И Бодлер, и Миллер репрезентируют город как женщину и открывают в нем женское начало. Бодлер делает это в стихотворении «Вечерние сумерки», где разврат припадает к груди города. Миллер, в свою очередь, постоянно ассоциирует женщину с городом как чистую репрезентацию скрытой силы, регулирующей его жизнь. Подобно женщине, Париж Миллера, как и Париж Бодлера, предстает изменчивым, становящимся, несущим в себе первозданную энергию.

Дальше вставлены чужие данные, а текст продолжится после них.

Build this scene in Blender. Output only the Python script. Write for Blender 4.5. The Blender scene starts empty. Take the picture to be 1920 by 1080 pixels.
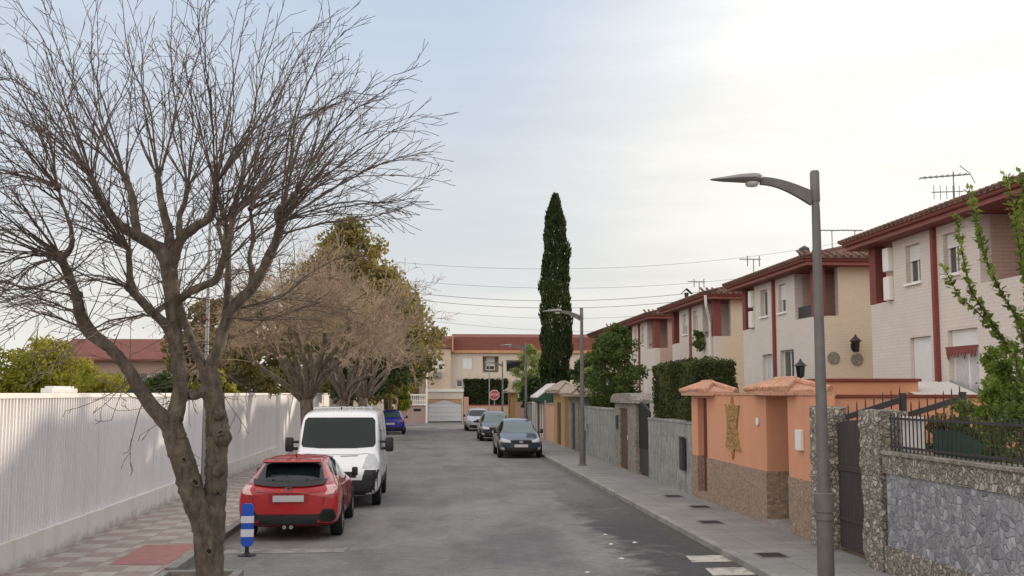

Подобно женщине, город одновременно пугает и манит Миллера к себе: «Каждый вечер я приходил сюда – меня влекли прокаженные улочки, раскрывавшие свое мрачное великолепие только тогда, когда начинал угасать свет дня и проститутки занимали свои места»[143]. Женщина, представляющая Париж, – это не Мона, возлюбленная Миллера, овеянная романтическими воспоминаниями, а предельно деромантизированная уличная проститутка, торгующая собой, как современная культура: «Париж – как девка… Издалека она восхитительна, и ты не можешь дождаться, когда заключишь ее в объятия… Но очень скоро ты уже чувствуешь презрение к самому себе. Ты знаешь, что тебя обманули»[144]. Типично городская парижская женщина видится Миллеру хищной птицей-стервятницей. В «Тропике Козерога», где речь будет идти о механистичном и рациональном Нью-Йорке, Миллер соотнесет город с Моной, которую он представит в образе птицы, но на этот раз не живой, а механической.